非合法な情報収集

映画「ザ・シークレットマン(原題:Mark Felt:The Man Who Brought Down the White House)」を観た。この映画は2017年のアメリカ映画で、FBIで副長官を務めたマーク・フェルトという人物についての伝記映画だ。

時は、1970年代でニクソンが大統領を務め、ベトナム戦争が抜け出せない戦争となったころだ。ニクソン大統領は、大統領選に勝利するために、ワシントンの民主党本部に侵入した(もちろんニクソン大統領当人ではなく、ニクソンの指令を受けた元CIAや元FBIの人間だが)。

このことは当時大スキャンダルになり、この事件、つまりウォーターゲート事件がきっかけとなって、ニクソンは大統領の職を辞することになった。マーク・フェルトはFBIで副長官を務めていたと前述したが、マーク・フェルトが副長官だった時の長官とはフーバーだ。

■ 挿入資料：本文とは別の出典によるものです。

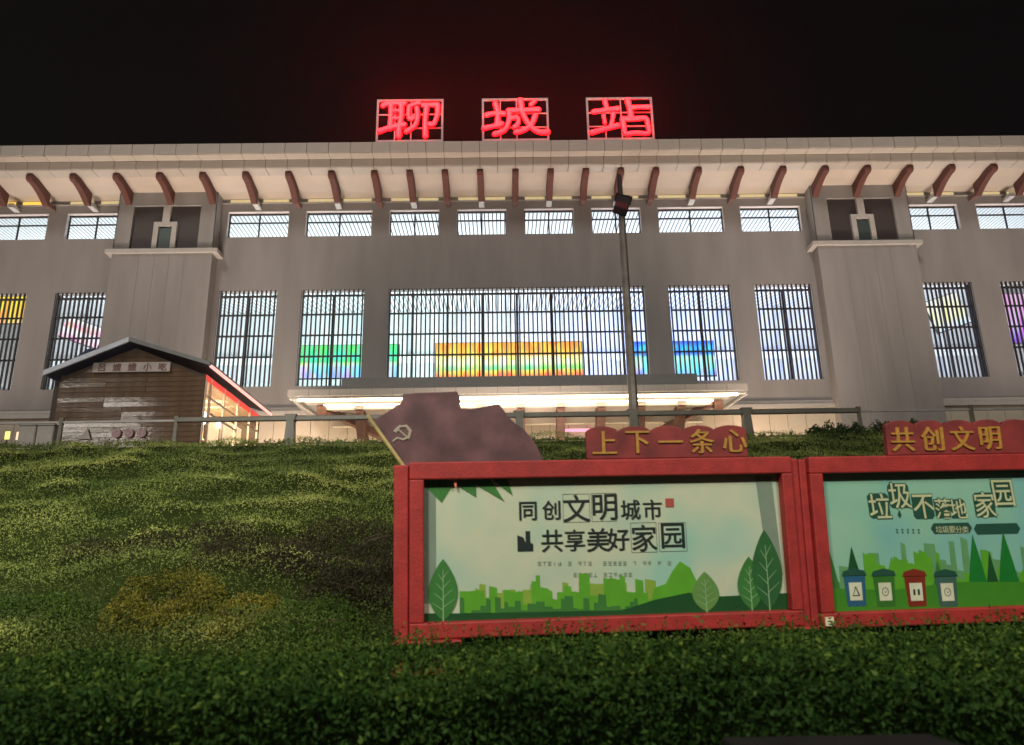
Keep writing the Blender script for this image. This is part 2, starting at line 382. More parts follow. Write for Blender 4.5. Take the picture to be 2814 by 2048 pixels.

フーバーとは巨大な権力を持つ男だった。フーバーはFBIの力を使って膨大な個人情報を集めていた。そのターゲットはフーバーの恣意により決められていた。つまりフーバーはFBIの組織力を、自分の懐疑心を満たし、権力を維持するために利用していた。

そういうわけで、当時のFBIの元には膨大な量の個人情報があった。そのことを国民は知らなかった。当然のようにマーク・フェルトはその事実について知っていた。FBIの職員には、キング牧師を盗聴して、キング牧師の妻に、キング牧師の不倫の証拠を送りつけたりしている。

FBIは当時何でもありだったのだ。

マーク・フェルトは、フーバー長官が死んだ後に、残ったあらゆる秘密を知る男だ。例えば、ホワイトハウスの人間の家族や愛人についての情報もつかもうと思えばつかめたし、現につかんでいたのだ。

そして、FBIの盗聴の利用者にニクソンもなっていたのだ。

マーク・フェルトは、映画中「ニクソンはFBIを使って、民主党を盗聴していた」という。マーク・フェルトニクソンが犯罪者であるという事実をつかんでいた。大統領の秘密の犯罪まで知り尽くしていたのがFBIの副長官だったマーク・フェルトなのだ。

ちなみにベトナム戦争は、秘密の犯罪ではなく、公式な犯罪だったといっていいのかもしれない。

情報の非対照性が権力を生み出す。情報を持つ者が常に勝者たりえるとこの映画は語っているかのようだ。FBIは政府を敵に回して勝利した。情報をつかむことの重大さがここにはうかがえる。情報は力だ。この場合の情報の入手の方法は非合法的で、下劣だが。